Jun. 23rd, 2012

fiat_knox: silhouette of myself taken at sunrise (Default)
"It is within that ambiguity that my brothers and I exist. We are dreamers, shapers, singers and makers. We study the mysteries of laser and circuit, crystal and scanner. Holographic demons and invocations of equations. These are the tools we employ, and we know many things."

"Such as?"

"The true secrets. The important things.

"Fourteen words to make someone fall in love with you forever. Seven words to make them go without pain, or to say goodbye to a friend who is dying.

"How to be poor. How to be rich. How to ... rediscover dreams, when the world has stolen them from you."

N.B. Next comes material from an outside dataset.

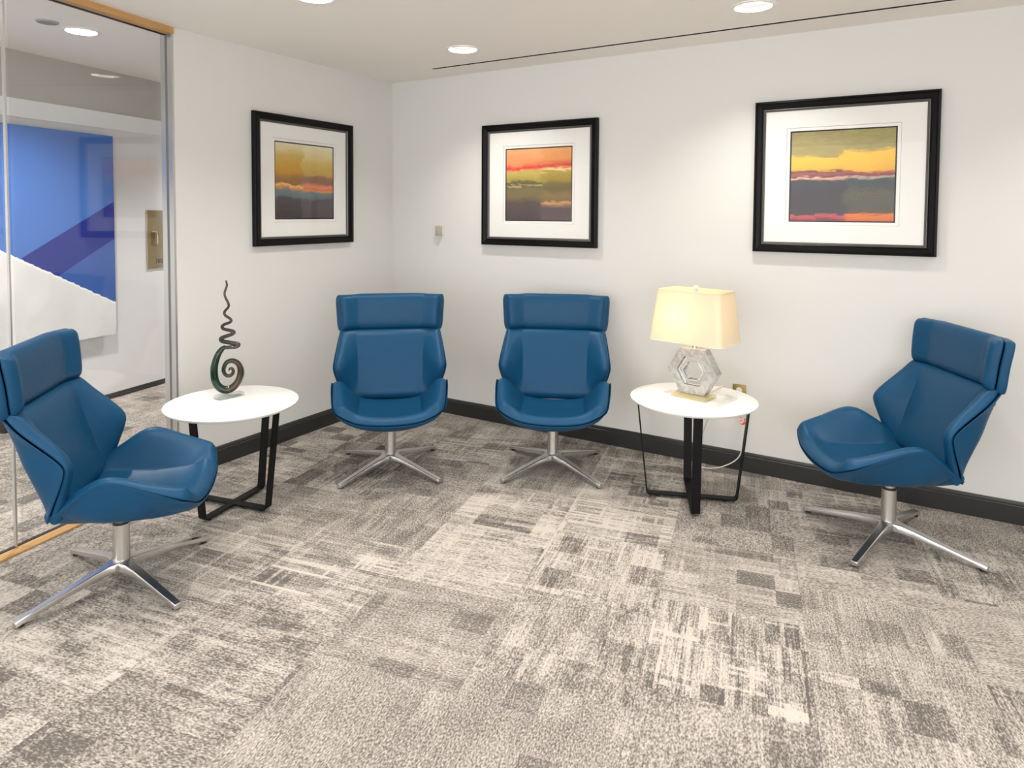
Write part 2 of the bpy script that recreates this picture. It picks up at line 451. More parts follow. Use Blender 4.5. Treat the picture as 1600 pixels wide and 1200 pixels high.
# glass partition
part = bpy.data.objects.new('window_1', None); C.objects.link(part); structure(part)
part.location = (gx(-1.78), -1.78, 0); part.rotation_euler = (0, 0, GA)   # local -y runs along the glass
LG = 5.0
def pbox(name, x0, x1, y0, y1, z0, z1, m, bevel=0.0):
    bm = bmesh.new(); box(bm, x0, x1, y0, y1, z0, z1, None, bevel); return obj(name, bm, m, part)
JN = (2.63 - 1.78) / math.cos(GA)
pn = pbox('pane', -0.006, 0.006, -(JN - 0.012) / 2, (JN - 0.012) / 2, 0.013, 2.405, M_pane); pn.location = (0.012, -(JN - 0.002) / 2, 0); pn.rotation_euler = (0, 0, 0.05)   # not quite parallel to its rail
pbox('pane', -0.006, 0.006, -LG, -JN - 0.006, 0.013, 2.405, M_pane)
pbox('edge_gasket', -0.008, 0.008, -0.0142, -0.0125, 0.012, 2.41, mat('grey_gasket', (0.16, 0.16, 0.155), 0.5))
pbox('joint_strip', 0.006, 0.020, -JN - 0.006, -JN + 0.002, 0.013, 2.405, M_alu)
pbox('floor_sill', 0.008, 0.062, -LG, 0.0, 0.0, 0.010, M_wood, 0.002)
pbox('floor_channel', -0.012, 0.008, -LG, 0.0, 0.0, 0.012, M_dark)
pbox('header_rail', 0.004, 0.055, -LG, -0.012, 2.408, H, M_wood)
pbox('header_channel', -0.012, 0.004, -LG, -0.012, 2.404, 2.5, M_dark)
bm = bmesh.new(); box(bm, -WT - .002, -0.0, -1.792, -1.78, 0.0, H)
structure(obj('trim_2', bm, M_alu))
# ------------------------------------------------------------------ downlights
def downlight(x, y, z, label, group, power):
    t = thing('ceiling_downlight', label, 'ceiling light', (x, y, z), 0, group)
    bm = bmesh.new(); lathe(bm, [(0.104, 0.0), (0.103, -0.004), (0.092, -0.006), (0.083, -0.003), (0.083, 0.001), (0.104, 0.0)], 40); obj('trim_ring', bm, M_trim, t, sharp=40)
    bm = bmesh.new(); lathe(bm, [(0.083, 0.0), (0.080, 0.015), (0.088, 0.015), (0.088, 0.0)], 40); obj('reflector', bm, M_refl, t, sharp=40)
    bm = bmesh.new(); lathe(bm, [(0.080, 0.0152), (0.062, 0.085), (0.062, 0.095), (0.088, 0.095), (0.088, 0.0152)], 40); obj('baffle', bm, M_baffle, t, sharp=40)
    bm = bmesh.new(); lathe(bm, [(0.0, 0.082), (0.064, 0.082), (0.064, 0.09), (0.0, 0.09)], 40); obj('lens', bm, M_lens, t)
    L = bpy.data.lights.new('downlight_beam', 'AREA'); L.shape = 'DISK'; L.size = 0.085; L.energy = power; L.color = (1.0, 0.96, 0.91); L.spread = math.radians(170)
    lo = bpy.data.objects.new('downlight_beam', L); C.objects.link(lo); lo.parent = t; lo.location = (0, 0, 0.078)
    return t
labels = ['round white recessed downlight in the ceiling left of the middle picture', 'round white recessed downlight in the ceiling above and left of the largest right picture',
          'round white recessed downlight cut by the top edge of the photo', ] + ['round white recessed downlight in the ceiling out of the frame'] * 20
for k, (x, y) in enumerate(LIGHTS):
    downlight(x, y, H, labels[k], 'ceiling downlights', DOWN_W)
CZ = 2.54
for k, (x, y) in enumerate(CORR):
    downlight(x, y, CZ, 'round white downlight in the corridor ceiling seen through the glass partition' if k == 0 else 'round white downlight in the corridor ceiling out of the frame', 'corridor downlights', CORR_W)
t = thing('ceiling_speaker', 'small grey round speaker grille in the corridor ceiling beside a downlight', 'speaker', (-0.851, -1.999, CZ))
bm = bmesh.new(); lathe(bm, [(0.0, -0.006), (0.045, -0.006), (0.05, 0.0)], 32); obj('grille', bm, mat('grey_grille', (0.25, 0.25, 0.25), 0.6), t)
bm = bmesh.new(); lathe(bm, [(0.058, 0.0), (0.056, -0.006), (0.046, -0.008), (0.046, 0.0)], 32); obj('rim', bm, mat('grey_rim', (0.4, 0.4, 0.4), 0.6), t)

# ------------------------------------------------------------------ framed pictures
def art_mat(name, left, right=None, split=0.5, seed=0.0, w=0.49, h=0.478, rough=0.036):
    m = mat(name, (0.5, 0.5, 0.5), 0.55, spec=0.2); t = NT(m)
    co = t.n('ShaderNodeTexCoord').outputs['Object']; s = sep(t, co)
    u = t.math('MULTIPLY_ADD', s[0], 1 / w, 0.5); v = t.math('MULTIPLY_ADD', s[2], -1 / h, 0.5)      # v runs down from the top
    d1 = t.noise(t.xyz(t.math('MULTIPLY', u, 3.2), t.math('MULTIPLY', v, 9.0), seed), 1.0, 5, 0.6)
    st = t.math('FLOOR', t.math('MULTIPLY', t.math('ADD', u, t.math('MULTIPLY', d1, 0.3)), 5.0))
    d2 = t.white(t.xyz(st, t.math('FLOOR', t.math('MULTIPLY', v, 6.0)), seed))
    d3 = t.noise(t.xyz(t.math('MULTIPLY', u, 14.0), t.math('MULTIPLY', v, 60.0), seed), 1.0, 3)
    vv_ = t.math('MULTIPLY_ADD', t.math('SUBTRACT', d1, 0.5), rough * 2.2, v)
    vv_ = t.math('MULTIPLY_ADD', t.math('SUBTRACT', d2, 0.5), rough * 0.9, vv_)
    vv_ = t.math('MULTIPLY_ADD', t.math('SUBTRACT', d3, 0.5), rough * 2.2, vv_)
    col = t.ramp(vv_, [(p, lin(c)) for p, c in left])
    if right:
        c2 = t.ramp(vv_, [(p, lin(c)) for p, c in right])
        f = t.smooth(t.math('MULTIPLY_ADD', t.math('SUBTRACT', d1, 0.5), 0.35, u), split - .03, split + .03)
        col = t.mix(f, col, c2)
    o = t.n('ShaderNodeMix', data_type='RGBA', blend_type='OVERLAY'); o.inputs[0].default_value = 0.22
    t.l(col, o.inputs[6]); g_ = t.n('ShaderNodeCombineColor')
    for i in range(3): t.l(d3, g_.inputs[i])
    t.l(g_.outputs[0], o.inputs[7]); t.l(o.outputs[2], t.b.inputs['Base Color'])
    return m
A1 = art_mat('print_ochre', [(0, (228, 216, 182)), (.08, (222, 204, 150)), (.16, (207, 176, 92)), (.38, (197, 152, 62)), (.46, (160, 120, 78)), (.54, (150, 108, 70)), (.565, (238, 196, 130)), (.59, (224, 150, 84)), (.62, (128, 134, 128)), (.7, (104, 122, 126)), (.73, (88, 84, 86)), (1, (74, 68, 72))],
             [(0, (232, 224, 196)), (.14, (226, 208, 152)), (.24, (212, 184, 104)), (.40, (196, 160, 84)), (.44, (150, 116, 92)), (.52, (148, 112, 92)), (.575, (230, 140, 110)), (.605, (222, 120, 84)), (.64, (206, 150, 90)), (.66, (112, 128, 130)), (.73, (100, 112, 116)), (.75, (92, 88, 90)), (1, (82, 76, 78))], 0.45, 3.1)
A2 = art_mat('print_olive', [(0, (238, 178, 124)), (.2, (232, 150, 96)), (.24, (226, 110, 78)), (.27, (214, 60, 58)), (.30, (236, 128, 90)), (.32, (196, 178, 96)), (.44, (168, 152, 72)), (.46, (110, 100, 66)), (.50, (104, 96, 66)), (.515, (190, 172, 124)), (.535, (112, 100, 74)), (.60, (124, 112, 74)), (.68, (120, 104, 72)), (.76, (90, 78, 74)), (1, (82, 70, 72))],
             [(0, (234, 170, 112)), (.18, (228, 148, 90)), (.26, (206, 66, 58)), (.285, (238, 150, 100)), (.31, (250, 214, 160)), (.335, (178, 156, 74)), (.45, (160, 138, 66)), (.50, (122, 108, 68)), (.56, (116, 100, 70)), (.65, (136, 116, 74)), (.72, (130, 104, 78)), (.745, (206, 164, 104)), (.775, (150, 112, 92)), (.82, (98, 82, 84)), (1, (104, 88, 90))], 0.55, 7.7)
A3 = art_mat('print_dusk', [(0, (150, 138, 96)), (.12, (166, 154, 106)), (.27, (170, 154, 96)), (.30, (244, 196, 78)), (.36, (240, 190, 74)), (.43, (232, 176, 66)), (.45, (92, 66, 66)), (.475, (170, 96, 90)), (.50, (112, 64, 70)), (.52, (236, 190, 164)), (.545, (84, 70, 72)), (.58, (70, 74, 80)), (.70, (74, 68, 72)), (.86, (72, 70, 74)), (.92, (78, 66, 70)), (.95, (196, 96, 104)), (.97, (170, 70, 80)), (1, (110, 66, 70))],
             [(0, (152, 146, 88)), (.12, (160, 150, 100)), (.22, (166, 152, 98)), (.26, (246, 200, 80)), (.36, (242, 192, 72)), (.45, (234, 178, 66)), (.47, (160, 84, 76)), (.50, (120, 70, 74)), (.52, (190, 168, 150)), (.545, (74, 80, 86)), (.60, (68, 78, 80)), (.70, (98, 92, 78)), (.85, (86, 88, 80)), (.90, (110, 84, 70)), (.93, (222, 130, 70)), (.97, (214, 110, 58)), (1, (196, 92, 60))], 0.55, 12.4)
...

-- Elric and Sheridan, "The Geometry of Shadows," Babylon 5, season 2

I was pretty heavily into B5, and also enormously heavily into Mage: the Ascension, back in the day. My all time favourite Tradition book was the holographic-covered Cult of Ecstasy Tradition book written by Phil Brucato.

Gods, I loved Mage. I love Mage, I love B5 and I love the entire above episode - that, and the one with the Explorer ship that got lost in hyperspace, mostly because of Delenn's Saganesque speech about how we are all starstuff. "We are the universe made manifest, trying to figure itself out."

It has been some time since those delights were current in the world, white-hot and brilliant, shining beacons in my firmament. But in all that time their light has not diminished.

Nor has my life.

I spend my days and nights creating. I would like to get published some day, but in order to do that I might as well make a bunch of stuff available, even if online. Even if it nets me nothing, it's still my stuff, and I am proud of it, and I can create links to publishers so they can read, and decide for themselves whether they can give me a contract to write the awesome stuff I want to write that will be my vocation; the thing I do for a living.

And while it has been a very long time since I picked up that battered copy of Cult of Ecstasy, its cover is still holographic and shiny, its contents still beautiful in my mind, the line artwork by Leif Jones a reminder of an earlier, joyful time for me.

I was alone at that time. Between jobs. Between lovers. But I was brilliant inside. Shining. Resplendent. And the world never knew. The world could never know, because I was all too aware of the ignorance and violence which would have burned that brilliance out of me, turned me into an ash-filled husk like them, bereft of all joy.

Phil, I have learned the Code of Ananda and made it my own. JMS, I have learned how to be poor; how to be rich.

I have not "rediscovered my dreams when the world has stolen them from me." I have never allowed my dreams to be stolen from me. Furthermore, I have even helped others to rediscover theirs.

And that has been one of the purposes of my life.

Do you believe there is such a thing as magic?